Wednesday, November 16, 2022

Apples and Cheetos

I have watched my share of James Bond movies.  War movies.  Masala movies.

But, that is like saying that I have eaten my share of potato chips. Cheetos. Corn nuts.

The salty, crunchy, lip-smacking snacks are fantastic, but only once in a rare while.  An Ambrosia apple is my latest go-to snack!  Dangle an Ambrosia and a bag of Cheetos in front of me and the apple will disappear from your hand in a nanosecond.  These days, I do not even look at my old flame, the Honeycrisp.

We recently watched an apple that a movie was.  It was a Honeycrisp but not an Ambrosia 😀

Early in my life, when I was beginning to read about "art movies" that I was not able to watch, I read in the news that a Tamil movie had won the national award for the best Tamil film: Agraharathil Kazhuthai (A donkey in a Brahmin street/ghetto.) Commentaries were written in plenty about the movie, and plenty of people were upset too.  But, it was never screened anywhere for me to watch it.  (To date, I haven't watched the award-winning movie!)

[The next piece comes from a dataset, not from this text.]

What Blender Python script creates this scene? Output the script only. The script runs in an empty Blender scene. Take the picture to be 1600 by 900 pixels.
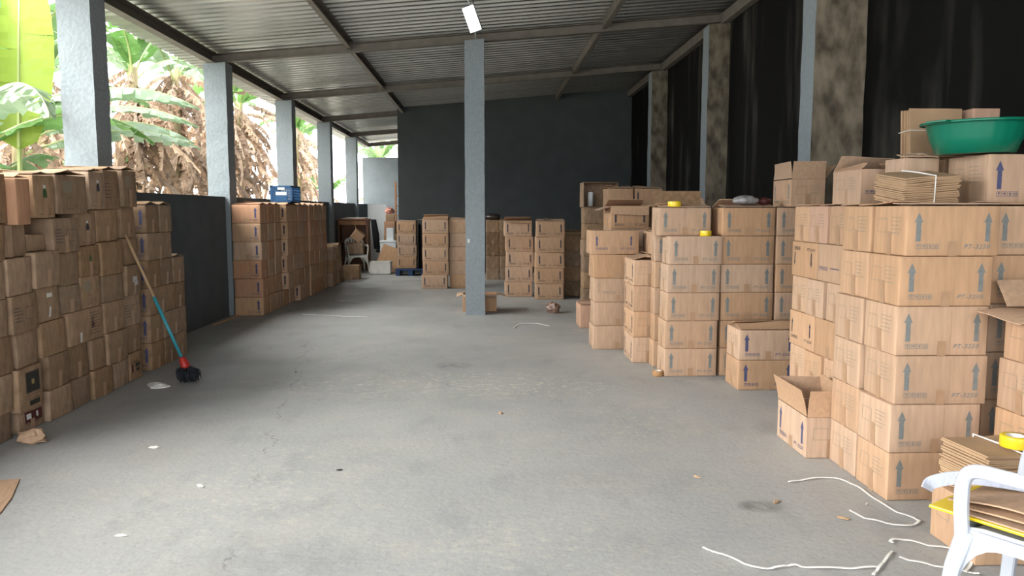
import bpy, bmesh, math, random
from mathutils import Vector, Matrix, noise
R = math.radians
scn = bpy.context.scene
COL = scn.collection

# ------------------------------------------------------------------ camera, sky, exposure
EYE = 1.55
cam_d = bpy.data.cameras.new('camera'); cam = bpy.data.objects.new('camera', cam_d); COL.objects.link(cam)
cam_d.sensor_width = 36; cam_d.lens = 27; cam_d.clip_start = 0.05; cam_d.clip_end = 300
cam.location = (0, 0, EYE)
cam.rotation_euler = (R(90 - 5.805), 0, R(-2.137))
scn.camera = cam
scn.view_settings.view_transform = 'Standard'
scn.view_settings.look = 'None'
scn.view_settings.gamma = 1
scn.view_settings.exposure = 0.15
scn.view_settings.use_curve_mapping = False
W = bpy.data.worlds.new('overcast'); scn.world = W; W.use_nodes = True
bg = W.node_tree.nodes['Background']
bg.inputs['Color'].default_value = (0.95, 0.98, 1.0, 1); bg.inputs['Strength'].default_value = 5.0
sun_d = bpy.data.lights.new('soft_sun', 'SUN'); sun_d.energy = 16.0; sun_d.angle = R(60); sun_d.color = (1, 0.97, 0.9)
sun = bpy.data.objects.new('soft_sun', sun_d); COL.objects.link(sun); sun.rotation_euler = Vector((.72, .22, -.66)).to_track_quat('-Z', 'Y').to_euler()

# ------------------------------------------------------------------ materials
def mat(name, col, rough=0.7, metal=0.0, spec=0.4, var=0.0, bump=0.0, scale=8.0, stretch=(1, 1, 1), rnd=0.0,
        emit=None, trans=0.0, dark=None, coat=0.0):
    m = bpy.data.materials.new(name); m.use_nodes = True
    nt = m.node_tree; N = nt.nodes; Lk = nt.links; b = N['Principled BSDF']
    b.inputs['Roughness'].default_value = rough; b.inputs['Metallic'].default_value = metal
    b.inputs['Specular IOR Level'].default_value = spec
    if coat: b.inputs['Coat Weight'].default_value = coat
    c4 = (*col, 1)
    b.inputs['Base Color'].default_value = c4
    src = None
    if var or bump:
        tc = N.new('ShaderNodeTexCoord'); mp = N.new('ShaderNodeMapping'); mp.inputs['Scale'].default_value = stretch
        nz = N.new('ShaderNodeTexNoise'); nz.inputs['Scale'].default_value = scale; nz.inputs['Detail'].default_value = 6
        Lk.new(tc.outputs['Object'], mp.inputs['Vector']); Lk.new(mp.outputs['Vector'], nz.inputs['Vector'])
    if var:
        mx = N.new('ShaderNodeMix'); mx.data_type = 'RGBA'
        d = dark or tuple(c * (1 - var) for c in col)
        mx.inputs['A'].default_value = (*d, 1); mx.inputs['B'].default_value = (*[min(1, c * (1 + var * .5)) for c in col], 1)
        cr = N.new('ShaderNodeMapRange'); cr.inputs['From Min'].default_value = .3; cr.inputs['From Max'].default_value = .7
        Lk.new(nz.outputs['Fac'], cr.inputs['Value']); Lk.new(cr.outputs['Result'], mx.inputs['Factor'])
        src = mx.outputs['Result']
    if rnd:
        oi = N.new('ShaderNodeObjectInfo'); hs = N.new('ShaderNodeHueSaturation')
        mr = N.new('ShaderNodeMapRange'); mr.inputs['To Min'].default_value = 1 - rnd; mr.inputs['To Max'].default_value = 1 + rnd
        mh = N.new('ShaderNodeMapRange'); mh.inputs['To Min'].default_value = 1.1; mh.inputs['To Max'].default_value = .85
        Lk.new(oi.outputs['Random'], mr.inputs['Value']); Lk.new(mr.outputs['Result'], hs.inputs['Value'])
        ml = N.new('ShaderNodeMath'); ml.operation = 'MULTIPLY'; ml.inputs[1].default_value = 7.31
        fr = N.new('ShaderNodeMath'); fr.operation = 'FRACT'
        Lk.new(oi.outputs['Random'], ml.inputs[0]); Lk.new(ml.outputs[0], fr.inputs[0]); Lk.new(fr.outputs[0], mh.inputs['Value'])
        Lk.new(mh.outputs['Result'], hs.inputs['Saturation'])
        if src: Lk.new(src, hs.inputs['Color'])
        else: hs.inputs['Color'].default_value = c4
        src = hs.outputs['Color']
    if src: Lk.new(src, b.inputs['Base Color'])
    if bump:
        bp = N.new('ShaderNodeBump'); bp.inputs['Strength'].default_value = bump; bp.inputs['Distance'].default_value = .01
        Lk.new(nz.outputs['Fac'], bp.inputs['Height']); Lk.new(bp.outputs['Normal'], b.inputs['Normal'])
    if emit:
        b.inputs['Emission Color'].default_value = (*emit[0], 1); b.inputs['Emission Strength'].default_value = emit[1]
    if trans:
        t = N.new('ShaderNodeBsdfTranslucent'); ms = N.new('ShaderNodeMixShader'); ms.inputs[0].default_value = trans
        if src: Lk.new(src, t.inputs['Color'])
        else: t.inputs['Color'].default_value = c4
        Lk.new(b.outputs[0], ms.inputs[1]); Lk.new(t.outputs[0], ms.inputs[2]); Lk.new(ms.outputs[0], N['Material Output'].inputs[0])
    return m

M = {}
CS = (9, 9, 1.2)
M['card'] = mat('cardboard_tan', (.465, .30, .192), .8, spec=.25, var=.14, bump=.06, scale=4, stretch=CS, rnd=.07)
M['card_pink'] = mat('cardboard_pinkish', (.47, .275, .18), .8, spec=.25, var=.14, bump=.06, scale=4, stretch=CS, rnd=.06)
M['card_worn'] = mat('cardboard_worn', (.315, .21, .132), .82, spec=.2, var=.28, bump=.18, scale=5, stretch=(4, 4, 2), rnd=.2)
M['card_in'] = mat('cardboard_inside', (.42, .28, .17), .85, spec=.2, var=.12, scale=6)
M['ink'] = mat('ink_blue_grey', (.19, .20, .195), .7, var=.2, scale=30)
M['ink_blue'] = mat('ink_blue', (.07, .075, .16), .7, var=.2, scale=30)
M['ink_dark'] = mat('ink_dark', (.045, .04, .055), .7, var=.2, scale=30)
M['faint'] = mat('ink_faded', (.25, .21, .155), .75)
M['crease'] = mat('cardboard_crease', (.37, .235, .135), .85)
M['tape'] = mat('packing_tape', (.38, .238, .145), .3, spec=.5, var=.1, scale=20)
M['label_dark'] = mat('label_dark', (.022, .024, .02), .5)
M['label_red'] = mat('label_maroon', (.07, .012, .014), .5)
M['label_white'] = mat('label_white', (.65, .65, .62), .5)
M['label_gold'] = mat('label_gold', (.33, .25, .1), .5)
M['bottle_green'] = mat('bottle_print_green', (.03, .085, .03), .5)
M['silver'] = mat('torn_foil', (.55, .57, .6), .35, metal=.5)
M['paint'] = mat('pillar_paint', (.25, .285, .31), .8, spec=.2, var=.1, bump=.7, scale=26)
M['raw'] = mat('raw_concrete', (.19, .16, .12), .9, spec=.15, var=.6, bump=.7, scale=6, stretch=(1.5, 1.5, .8))
M['wall_grey'] = mat('wall_slate', (.068, .077, .080), .85, spec=.2, var=.12, bump=.1, scale=3)
M['wall_parapet'] = mat('wall_parapet', (.088, .102, .11), .85, spec=.2, var=.12, bump=.1, scale=3)
M['wall_far'] = mat('wall_grey', (.20, .23, .25), .85, spec=.2, var=.12, bump=.1, scale=3)
M['metal'] = mat('roof_sheet', (.31, .31, .295), .36, metal=.85, spec=.5, var=.18, scale=1.6, stretch=(.25, 4, 1))
M['beam'] = mat('beam_paint', (.17, .15, .13), .6, spec=.3, var=.2, scale=6)
M['white'] = mat('white_plastic', (.42, .445, .50), .38, spec=.5, var=.05, scale=9)
M['white_dirty'] = mat('white_plastic_dusty', (.72, .71, .66), .5, var=.12, scale=9)
M['strap'] = mat('white_strap', (.80, .80, .77), .45)
M['yellow'] = mat('yellow_tape', (.75, .55, .02), .28, spec=.5)
M['brown_tape'] = mat('brown_tape', (.36, .2, .09), .35)
M['paper'] = mat('paper_core', (.74, .72, .67), .8)
M['green_pl'] = mat('green_plastic', (.004, .16, .095), .28, spec=.5)
M['blue_pl'] = mat('blue_plastic', (.018, .085, .21), .42, spec=.4)
M['blue_dk'] = mat('blue_pallet', (.012, .045, .13), .5)
M['teal'] = mat('teal_sleeve', (.03, .26, .33), .4)
M['broomwood'] = mat('pole_wood', (.40, .27, .16), .6, var=.2, scale=20, stretch=(1, 1, .1))
M['red_pl'] = mat('red_plastic', (.42, .03, .025), .4)
M['bristle'] = mat('black_bristle', (.012, .014, .02), .7)
M['black'] = mat('black_plastic', (.010, .011, .013), .4)
M['wood'] = mat('brown_wood', (.17, .07, .032), .5, var=.3, scale=6, stretch=(1, 1, .15))
M['wood_lt'] = mat('orange_wood', (.42, .20, .10), .6, var=.25, scale=6, stretch=(1, 1, .15))
M['foam'] = mat('white_foam', (.74, .77, .80), .8)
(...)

From the time I got to thinking and acting for/by myself, which neatly overlaps with the end of high school and the start of the undergraduate years, I have gravitated towards the non-commercial, non-formulaic, movies. One of my greatest complaints in the old country was that the "art" movies were not shown in theatres anywhere near me.  Only potato chips are sold everywhere!

Fortunately, television solved that problem.

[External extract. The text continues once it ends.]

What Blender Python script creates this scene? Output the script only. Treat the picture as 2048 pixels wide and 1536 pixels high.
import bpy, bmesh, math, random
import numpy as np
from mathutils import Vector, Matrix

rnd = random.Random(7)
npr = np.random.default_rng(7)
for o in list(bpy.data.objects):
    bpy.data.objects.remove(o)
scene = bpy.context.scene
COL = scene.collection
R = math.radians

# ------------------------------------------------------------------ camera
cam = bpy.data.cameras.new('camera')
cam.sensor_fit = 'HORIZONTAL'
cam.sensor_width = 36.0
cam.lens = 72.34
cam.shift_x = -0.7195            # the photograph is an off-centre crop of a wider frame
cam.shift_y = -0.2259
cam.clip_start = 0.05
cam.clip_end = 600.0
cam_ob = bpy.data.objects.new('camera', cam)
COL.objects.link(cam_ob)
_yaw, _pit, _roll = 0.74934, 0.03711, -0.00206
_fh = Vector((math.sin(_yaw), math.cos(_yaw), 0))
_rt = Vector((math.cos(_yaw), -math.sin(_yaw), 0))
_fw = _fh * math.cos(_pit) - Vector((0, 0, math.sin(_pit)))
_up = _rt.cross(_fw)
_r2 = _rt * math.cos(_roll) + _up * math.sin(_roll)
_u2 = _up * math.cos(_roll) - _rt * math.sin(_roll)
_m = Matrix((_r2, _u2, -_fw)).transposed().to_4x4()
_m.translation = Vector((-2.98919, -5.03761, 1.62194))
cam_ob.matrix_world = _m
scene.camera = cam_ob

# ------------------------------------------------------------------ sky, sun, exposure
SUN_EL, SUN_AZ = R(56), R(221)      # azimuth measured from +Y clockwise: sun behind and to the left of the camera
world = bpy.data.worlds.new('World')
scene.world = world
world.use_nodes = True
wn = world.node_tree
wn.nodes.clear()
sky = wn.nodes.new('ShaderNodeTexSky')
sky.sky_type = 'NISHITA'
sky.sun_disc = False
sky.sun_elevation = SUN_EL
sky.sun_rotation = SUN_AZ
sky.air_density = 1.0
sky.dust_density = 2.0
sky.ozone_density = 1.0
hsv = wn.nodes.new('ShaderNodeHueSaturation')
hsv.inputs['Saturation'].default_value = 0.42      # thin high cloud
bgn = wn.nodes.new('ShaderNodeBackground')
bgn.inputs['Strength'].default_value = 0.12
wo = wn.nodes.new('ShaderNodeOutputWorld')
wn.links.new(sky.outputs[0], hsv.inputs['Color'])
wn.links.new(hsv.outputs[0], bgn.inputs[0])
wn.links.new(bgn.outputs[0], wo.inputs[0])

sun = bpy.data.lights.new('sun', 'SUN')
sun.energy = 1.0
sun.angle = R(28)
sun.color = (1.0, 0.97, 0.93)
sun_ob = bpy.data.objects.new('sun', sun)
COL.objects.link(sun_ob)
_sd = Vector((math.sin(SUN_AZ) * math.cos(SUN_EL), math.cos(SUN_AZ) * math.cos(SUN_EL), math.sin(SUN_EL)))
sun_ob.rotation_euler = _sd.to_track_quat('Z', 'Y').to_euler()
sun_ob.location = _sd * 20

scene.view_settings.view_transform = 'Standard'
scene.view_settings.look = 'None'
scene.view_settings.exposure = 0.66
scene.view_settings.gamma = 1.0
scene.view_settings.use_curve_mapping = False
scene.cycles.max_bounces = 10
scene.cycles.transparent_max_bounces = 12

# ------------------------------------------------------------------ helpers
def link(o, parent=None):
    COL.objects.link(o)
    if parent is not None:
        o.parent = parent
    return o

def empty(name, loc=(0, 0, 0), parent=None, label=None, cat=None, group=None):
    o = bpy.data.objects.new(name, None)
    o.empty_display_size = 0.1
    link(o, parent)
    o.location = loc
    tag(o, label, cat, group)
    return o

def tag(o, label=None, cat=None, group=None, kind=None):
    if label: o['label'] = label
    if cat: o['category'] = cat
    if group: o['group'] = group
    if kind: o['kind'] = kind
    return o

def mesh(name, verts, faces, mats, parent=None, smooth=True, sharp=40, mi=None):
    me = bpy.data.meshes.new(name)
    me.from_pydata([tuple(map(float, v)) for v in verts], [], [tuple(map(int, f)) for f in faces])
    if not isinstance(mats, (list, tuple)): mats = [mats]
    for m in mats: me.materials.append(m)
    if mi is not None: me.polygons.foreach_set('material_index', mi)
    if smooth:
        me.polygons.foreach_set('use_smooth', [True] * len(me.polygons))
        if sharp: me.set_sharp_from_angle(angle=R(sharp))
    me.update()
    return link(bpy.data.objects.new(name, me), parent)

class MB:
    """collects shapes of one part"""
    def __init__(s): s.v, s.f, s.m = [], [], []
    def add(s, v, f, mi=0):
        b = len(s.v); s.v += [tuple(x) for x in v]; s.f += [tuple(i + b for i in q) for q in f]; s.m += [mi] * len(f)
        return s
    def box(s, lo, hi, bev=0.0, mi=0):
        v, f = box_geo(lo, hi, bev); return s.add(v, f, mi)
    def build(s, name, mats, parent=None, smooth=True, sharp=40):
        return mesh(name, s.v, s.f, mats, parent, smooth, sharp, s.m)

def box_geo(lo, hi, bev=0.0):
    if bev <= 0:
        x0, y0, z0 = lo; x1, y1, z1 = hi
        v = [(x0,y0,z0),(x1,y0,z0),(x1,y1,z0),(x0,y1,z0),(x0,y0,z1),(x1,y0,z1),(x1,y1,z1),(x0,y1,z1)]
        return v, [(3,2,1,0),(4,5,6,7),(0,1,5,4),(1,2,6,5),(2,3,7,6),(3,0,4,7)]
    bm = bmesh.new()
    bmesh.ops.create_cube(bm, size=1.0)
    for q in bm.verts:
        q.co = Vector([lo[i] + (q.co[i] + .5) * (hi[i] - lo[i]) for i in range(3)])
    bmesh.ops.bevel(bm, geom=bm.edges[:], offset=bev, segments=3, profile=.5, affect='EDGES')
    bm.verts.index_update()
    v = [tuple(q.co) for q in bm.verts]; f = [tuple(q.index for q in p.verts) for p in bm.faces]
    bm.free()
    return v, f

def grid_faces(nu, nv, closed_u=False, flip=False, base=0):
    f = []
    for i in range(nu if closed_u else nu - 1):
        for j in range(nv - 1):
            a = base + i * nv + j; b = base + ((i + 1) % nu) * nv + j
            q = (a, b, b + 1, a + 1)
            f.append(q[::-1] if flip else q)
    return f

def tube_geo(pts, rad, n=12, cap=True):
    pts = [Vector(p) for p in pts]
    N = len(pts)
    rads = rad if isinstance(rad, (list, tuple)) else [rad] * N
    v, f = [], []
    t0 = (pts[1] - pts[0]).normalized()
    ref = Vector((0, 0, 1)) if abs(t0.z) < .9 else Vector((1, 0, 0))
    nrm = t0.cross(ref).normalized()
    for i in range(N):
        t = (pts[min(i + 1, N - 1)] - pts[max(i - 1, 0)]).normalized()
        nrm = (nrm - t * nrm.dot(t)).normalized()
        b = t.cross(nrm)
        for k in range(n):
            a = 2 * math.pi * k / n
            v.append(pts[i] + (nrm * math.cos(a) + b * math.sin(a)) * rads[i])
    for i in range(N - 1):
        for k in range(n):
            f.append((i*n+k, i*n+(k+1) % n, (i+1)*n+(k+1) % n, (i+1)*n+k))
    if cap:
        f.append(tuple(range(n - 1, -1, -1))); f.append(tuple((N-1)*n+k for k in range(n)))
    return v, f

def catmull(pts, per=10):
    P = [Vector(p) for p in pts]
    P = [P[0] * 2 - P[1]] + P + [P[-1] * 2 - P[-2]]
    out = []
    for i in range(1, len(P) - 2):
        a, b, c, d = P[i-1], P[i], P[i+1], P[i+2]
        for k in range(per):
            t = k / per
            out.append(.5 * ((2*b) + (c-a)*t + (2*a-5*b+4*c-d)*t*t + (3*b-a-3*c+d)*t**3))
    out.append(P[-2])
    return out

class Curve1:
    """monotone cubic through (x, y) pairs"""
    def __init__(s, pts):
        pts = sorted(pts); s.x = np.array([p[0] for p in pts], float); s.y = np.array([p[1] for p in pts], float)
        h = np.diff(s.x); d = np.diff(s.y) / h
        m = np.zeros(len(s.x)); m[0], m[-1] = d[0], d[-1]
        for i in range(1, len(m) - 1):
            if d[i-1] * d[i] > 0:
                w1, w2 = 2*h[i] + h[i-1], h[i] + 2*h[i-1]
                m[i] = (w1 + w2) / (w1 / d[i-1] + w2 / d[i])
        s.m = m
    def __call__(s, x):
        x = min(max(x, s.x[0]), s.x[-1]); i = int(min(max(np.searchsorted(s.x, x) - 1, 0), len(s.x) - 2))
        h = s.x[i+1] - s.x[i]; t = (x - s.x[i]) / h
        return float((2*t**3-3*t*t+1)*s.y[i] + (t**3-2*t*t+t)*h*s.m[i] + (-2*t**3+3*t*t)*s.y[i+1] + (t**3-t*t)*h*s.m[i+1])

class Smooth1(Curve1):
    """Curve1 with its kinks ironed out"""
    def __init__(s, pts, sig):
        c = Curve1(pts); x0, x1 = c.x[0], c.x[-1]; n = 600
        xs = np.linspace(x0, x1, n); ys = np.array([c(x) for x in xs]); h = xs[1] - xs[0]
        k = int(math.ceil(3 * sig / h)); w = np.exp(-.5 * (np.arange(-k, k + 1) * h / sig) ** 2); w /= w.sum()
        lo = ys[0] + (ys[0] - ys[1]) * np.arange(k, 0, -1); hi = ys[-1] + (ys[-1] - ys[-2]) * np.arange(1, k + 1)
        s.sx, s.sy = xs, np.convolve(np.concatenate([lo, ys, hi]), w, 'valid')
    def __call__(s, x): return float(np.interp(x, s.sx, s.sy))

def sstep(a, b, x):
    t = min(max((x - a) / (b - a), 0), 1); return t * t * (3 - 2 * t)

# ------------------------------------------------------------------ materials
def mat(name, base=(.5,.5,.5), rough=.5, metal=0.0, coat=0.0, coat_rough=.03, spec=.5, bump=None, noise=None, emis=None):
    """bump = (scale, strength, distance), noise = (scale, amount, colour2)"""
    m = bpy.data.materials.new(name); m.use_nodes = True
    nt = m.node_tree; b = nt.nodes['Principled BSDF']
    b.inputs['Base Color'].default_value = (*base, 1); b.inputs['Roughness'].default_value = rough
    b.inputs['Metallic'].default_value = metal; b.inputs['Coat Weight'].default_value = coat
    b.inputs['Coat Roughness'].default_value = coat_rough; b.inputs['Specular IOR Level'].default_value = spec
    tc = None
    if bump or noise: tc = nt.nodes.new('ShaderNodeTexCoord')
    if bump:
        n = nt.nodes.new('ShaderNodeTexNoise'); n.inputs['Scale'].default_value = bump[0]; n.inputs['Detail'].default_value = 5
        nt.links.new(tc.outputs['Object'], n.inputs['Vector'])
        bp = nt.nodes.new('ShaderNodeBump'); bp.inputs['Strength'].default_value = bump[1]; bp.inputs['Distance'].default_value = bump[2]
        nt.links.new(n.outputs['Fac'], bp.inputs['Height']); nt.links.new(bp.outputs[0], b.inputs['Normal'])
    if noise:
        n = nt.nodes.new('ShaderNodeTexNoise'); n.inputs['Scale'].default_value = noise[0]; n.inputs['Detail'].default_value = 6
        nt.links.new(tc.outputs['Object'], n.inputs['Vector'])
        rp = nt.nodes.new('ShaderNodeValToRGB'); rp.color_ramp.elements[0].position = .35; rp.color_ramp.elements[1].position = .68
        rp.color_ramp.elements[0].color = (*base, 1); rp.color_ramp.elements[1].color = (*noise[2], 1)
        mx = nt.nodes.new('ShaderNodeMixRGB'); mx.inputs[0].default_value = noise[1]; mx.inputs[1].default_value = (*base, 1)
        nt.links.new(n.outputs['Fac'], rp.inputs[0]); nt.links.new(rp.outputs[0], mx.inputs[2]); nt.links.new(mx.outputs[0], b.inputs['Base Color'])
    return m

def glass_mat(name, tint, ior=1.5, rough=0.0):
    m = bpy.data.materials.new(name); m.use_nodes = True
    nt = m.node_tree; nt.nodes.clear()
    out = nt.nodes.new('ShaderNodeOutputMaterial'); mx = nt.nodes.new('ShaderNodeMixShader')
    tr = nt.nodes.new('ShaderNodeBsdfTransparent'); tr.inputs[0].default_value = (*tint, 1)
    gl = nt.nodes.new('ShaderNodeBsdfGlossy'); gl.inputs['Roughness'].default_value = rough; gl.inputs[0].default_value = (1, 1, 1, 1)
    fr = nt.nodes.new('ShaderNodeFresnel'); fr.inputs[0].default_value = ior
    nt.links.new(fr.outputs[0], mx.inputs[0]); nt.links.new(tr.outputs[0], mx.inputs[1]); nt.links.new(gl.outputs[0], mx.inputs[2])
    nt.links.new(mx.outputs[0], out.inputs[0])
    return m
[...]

Thanks to the only government channel, I finally could watch movies that I had only read about in newspapers and magazines.  The movies that rarely ever played in cinema houses but won awards both at home and abroad.

In those art films, which did not cater to any set formula, the endings often left the viewer exploring the story and the characters because, well, there was no real ending.  No bow tie to wrap up the box.  A few years ago, I read an interview in which one of those art-films great, Mrinal Sen, described such storytelling as: "Life itself is uncertain and inconclusive,” he has said. “Then why should I make a creation conclusive? Thus, all my films are open-ended.”

Uncertain and inconclusive.  That's how the movie that we watched also was.  

Bulbul Can Sing does not play in any local movie hall.  Once again, viewing an art movie was possible only thanks to television.  Well, we watched it on television as it was streamed not via a government channel but a for-profit corporation.  Life has changed a lot since the bad old days.

As this helpful essay on how to find and watch quality films notes, there’s more to life than escapism that we find in the Cheetos that commercial movies are, and film has reflected that:

There have always been filmmakers concerned with pondering the realities of everyday life; with looking at and portraying the world with curiosity and compassion. (I am not merely alluding to documentaries, but to all kinds of films.) In the right hands, a movie can touch us – emotionally and intellectually, culturally and philosophically – in ways mostly neglected by the mainstream ‘product’ churned out as if on a conveyor belt, its raison d’être not artistic worth but profit.

The streaming world in which we watch everything has opened up the world of cinema to people like me who otherwise had to work hard to watch movies about peoples and cultures that are different from what I am familiar with.  It is like how Ambrosia and Honeycrisp are now waiting for me at the grocery store, and I rarely ever swing by the chips aisle!

The woman behind Bulbul Can Sing does it all: Story, dialog, directing, editing, producing, and maybe I missed something else that she did.  Yes, a woman, which is also unlike the bad old days of male storytellers.

What is the latest art house film that you watched?